As anyone who’s heard it knows, the phrase “for what it’s worth” appears nowhere in the song. According to one legend, Stills played it for one of the group’s managers, prefacing it with, “Let me play you a song, for what it’s worth.” Buffalo Springfield singer-guitarist Richie Furay recalls he, Stills, and Young playing new material for Atlantic’s Ahmet Ertegun, a major supporter of the Springfield. “Ahmet had come to Los Angeles and we were at Stephen’s house,” Furay recalls. “At the end of the day, Stephen said, ‘I have another one, for what it’s worth.'”

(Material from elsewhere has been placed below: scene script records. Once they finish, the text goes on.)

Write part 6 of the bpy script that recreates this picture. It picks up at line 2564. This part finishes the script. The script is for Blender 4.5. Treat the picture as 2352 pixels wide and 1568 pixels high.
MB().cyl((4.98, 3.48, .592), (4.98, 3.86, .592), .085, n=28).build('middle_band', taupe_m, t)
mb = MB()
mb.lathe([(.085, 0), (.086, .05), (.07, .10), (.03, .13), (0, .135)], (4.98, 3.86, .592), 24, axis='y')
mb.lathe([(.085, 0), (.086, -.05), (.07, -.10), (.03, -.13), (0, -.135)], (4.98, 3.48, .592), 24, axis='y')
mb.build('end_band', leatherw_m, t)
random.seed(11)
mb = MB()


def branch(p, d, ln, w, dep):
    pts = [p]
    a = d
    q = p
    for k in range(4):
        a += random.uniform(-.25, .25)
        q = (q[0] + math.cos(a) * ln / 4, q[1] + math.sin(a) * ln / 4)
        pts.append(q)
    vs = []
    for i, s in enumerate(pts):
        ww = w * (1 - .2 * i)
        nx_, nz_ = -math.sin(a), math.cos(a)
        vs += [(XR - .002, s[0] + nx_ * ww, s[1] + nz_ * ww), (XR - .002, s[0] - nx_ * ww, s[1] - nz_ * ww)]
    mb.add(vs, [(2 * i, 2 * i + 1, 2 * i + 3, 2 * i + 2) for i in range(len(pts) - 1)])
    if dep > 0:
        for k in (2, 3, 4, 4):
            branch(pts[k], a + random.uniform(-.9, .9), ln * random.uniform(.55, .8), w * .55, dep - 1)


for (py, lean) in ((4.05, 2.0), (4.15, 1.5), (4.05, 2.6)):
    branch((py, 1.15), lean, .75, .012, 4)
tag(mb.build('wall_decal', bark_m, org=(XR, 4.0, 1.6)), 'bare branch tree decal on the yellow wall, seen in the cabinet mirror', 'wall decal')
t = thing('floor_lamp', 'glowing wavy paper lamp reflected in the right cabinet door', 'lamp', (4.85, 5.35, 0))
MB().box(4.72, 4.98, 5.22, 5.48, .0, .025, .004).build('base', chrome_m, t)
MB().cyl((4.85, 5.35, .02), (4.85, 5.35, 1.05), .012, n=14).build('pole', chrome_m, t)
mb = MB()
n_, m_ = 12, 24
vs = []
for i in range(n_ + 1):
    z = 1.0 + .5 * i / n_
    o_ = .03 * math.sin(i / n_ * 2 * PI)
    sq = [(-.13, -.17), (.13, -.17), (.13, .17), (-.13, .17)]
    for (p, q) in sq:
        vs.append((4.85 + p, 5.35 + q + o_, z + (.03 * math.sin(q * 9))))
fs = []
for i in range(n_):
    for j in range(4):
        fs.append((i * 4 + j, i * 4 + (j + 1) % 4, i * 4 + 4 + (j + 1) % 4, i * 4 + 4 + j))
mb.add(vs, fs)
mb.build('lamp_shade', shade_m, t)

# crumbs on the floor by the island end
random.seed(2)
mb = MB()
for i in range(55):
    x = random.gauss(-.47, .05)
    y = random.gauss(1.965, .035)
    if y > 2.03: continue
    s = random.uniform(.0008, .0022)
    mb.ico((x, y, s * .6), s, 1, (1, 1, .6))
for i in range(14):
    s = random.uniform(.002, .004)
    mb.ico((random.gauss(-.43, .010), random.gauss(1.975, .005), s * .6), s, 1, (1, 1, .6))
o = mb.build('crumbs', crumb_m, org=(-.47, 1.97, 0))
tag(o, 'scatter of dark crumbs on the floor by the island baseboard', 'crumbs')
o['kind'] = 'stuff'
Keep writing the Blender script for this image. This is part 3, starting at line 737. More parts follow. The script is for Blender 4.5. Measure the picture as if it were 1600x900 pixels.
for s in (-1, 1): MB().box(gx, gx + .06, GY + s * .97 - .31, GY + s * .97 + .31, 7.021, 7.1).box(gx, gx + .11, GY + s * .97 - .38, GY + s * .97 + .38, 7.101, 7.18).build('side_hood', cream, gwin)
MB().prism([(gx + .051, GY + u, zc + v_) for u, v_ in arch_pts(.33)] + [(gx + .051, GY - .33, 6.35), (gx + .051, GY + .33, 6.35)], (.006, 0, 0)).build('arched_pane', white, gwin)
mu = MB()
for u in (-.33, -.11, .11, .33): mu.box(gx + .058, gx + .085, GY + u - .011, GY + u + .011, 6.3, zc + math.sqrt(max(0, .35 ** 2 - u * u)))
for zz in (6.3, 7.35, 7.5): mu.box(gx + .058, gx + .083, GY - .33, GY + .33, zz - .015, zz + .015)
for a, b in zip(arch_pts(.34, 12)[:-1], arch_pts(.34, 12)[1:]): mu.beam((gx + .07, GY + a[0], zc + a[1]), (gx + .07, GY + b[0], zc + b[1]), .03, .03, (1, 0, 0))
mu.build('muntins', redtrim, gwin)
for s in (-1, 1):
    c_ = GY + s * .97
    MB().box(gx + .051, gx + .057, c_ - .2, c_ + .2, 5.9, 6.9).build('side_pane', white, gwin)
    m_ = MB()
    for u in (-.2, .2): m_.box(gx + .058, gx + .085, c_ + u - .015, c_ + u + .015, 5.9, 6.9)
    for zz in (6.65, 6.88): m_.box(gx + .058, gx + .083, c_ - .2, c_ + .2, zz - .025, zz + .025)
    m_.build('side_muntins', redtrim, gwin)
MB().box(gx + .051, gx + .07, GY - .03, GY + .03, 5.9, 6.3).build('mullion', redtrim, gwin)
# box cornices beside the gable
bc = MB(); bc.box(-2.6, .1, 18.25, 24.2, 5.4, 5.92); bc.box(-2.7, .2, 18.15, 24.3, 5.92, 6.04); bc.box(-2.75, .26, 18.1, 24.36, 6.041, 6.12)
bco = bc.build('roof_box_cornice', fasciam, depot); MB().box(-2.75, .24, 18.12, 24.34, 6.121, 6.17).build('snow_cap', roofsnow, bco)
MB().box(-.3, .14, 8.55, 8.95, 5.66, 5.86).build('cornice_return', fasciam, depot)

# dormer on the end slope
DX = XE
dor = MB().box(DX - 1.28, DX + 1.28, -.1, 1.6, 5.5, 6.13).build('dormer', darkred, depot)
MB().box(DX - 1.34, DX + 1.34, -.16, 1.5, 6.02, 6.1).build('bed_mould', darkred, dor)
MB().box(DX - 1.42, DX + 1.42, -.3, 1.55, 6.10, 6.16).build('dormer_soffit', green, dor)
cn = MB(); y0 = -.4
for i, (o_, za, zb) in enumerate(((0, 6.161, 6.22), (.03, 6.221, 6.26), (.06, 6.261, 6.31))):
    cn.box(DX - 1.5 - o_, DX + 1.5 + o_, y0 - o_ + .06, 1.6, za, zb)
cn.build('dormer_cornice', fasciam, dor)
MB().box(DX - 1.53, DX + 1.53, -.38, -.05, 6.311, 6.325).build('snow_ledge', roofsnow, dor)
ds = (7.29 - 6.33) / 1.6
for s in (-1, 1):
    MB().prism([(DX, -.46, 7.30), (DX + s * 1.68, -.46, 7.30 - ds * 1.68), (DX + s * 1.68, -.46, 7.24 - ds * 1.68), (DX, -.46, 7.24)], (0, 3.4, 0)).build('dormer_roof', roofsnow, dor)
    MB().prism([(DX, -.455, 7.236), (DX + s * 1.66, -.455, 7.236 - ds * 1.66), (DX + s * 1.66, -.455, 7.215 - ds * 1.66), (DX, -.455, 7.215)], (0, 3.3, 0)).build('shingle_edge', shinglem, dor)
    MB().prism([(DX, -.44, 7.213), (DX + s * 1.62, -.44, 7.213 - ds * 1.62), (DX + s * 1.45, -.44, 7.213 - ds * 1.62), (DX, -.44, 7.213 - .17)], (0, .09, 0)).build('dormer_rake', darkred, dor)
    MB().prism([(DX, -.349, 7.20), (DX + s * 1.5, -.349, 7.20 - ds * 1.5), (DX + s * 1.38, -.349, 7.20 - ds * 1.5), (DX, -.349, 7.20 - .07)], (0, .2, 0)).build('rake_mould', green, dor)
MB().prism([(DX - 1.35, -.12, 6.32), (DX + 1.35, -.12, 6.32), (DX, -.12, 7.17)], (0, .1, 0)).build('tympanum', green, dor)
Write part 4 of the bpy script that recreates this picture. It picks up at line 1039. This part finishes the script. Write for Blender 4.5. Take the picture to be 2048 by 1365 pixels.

On December 5th, only a few weeks after the Strip mayhem, the Springfield went into an L.A. studio to lay down the song in a one-day session. Young credited engineer Stan Ross with the song’s spare, almost sinister arrangement. “Stan came in and said, ‘You gotta do this one thing to the drum, the snare,'” Young said in Jimmy McDonough’s bio “Shakey”. “Took a broom, a guitar pick and mixed that in so it’s got that sound – of a guitar pick going through a broom, on the straw. That was it.” Added Stills later, “Neil came up with the wonderful harmonics part with the vibrato. The combination of the two guitar parts, with my scared little voice, made the record.”
Furay admits he didn’t hear anything special in the song at first: “I was more into the electric work, like ‘Bluebird’ and ‘Rock & Roll Woman,’ that phase of where we were,” he says. “I didn’t hear it, but Stephen felt the pulse of it and there you go.”
Everyone else knew the song was special, and the single was rush-released with an amended title, “(Stop, Hey What’s That Sound) For What It’s Worth,” at Ertegun’s suggestion. The song was also added into new pressings of the band’s first album, replacing another Stills original, “Baby Don’t Scold Me.”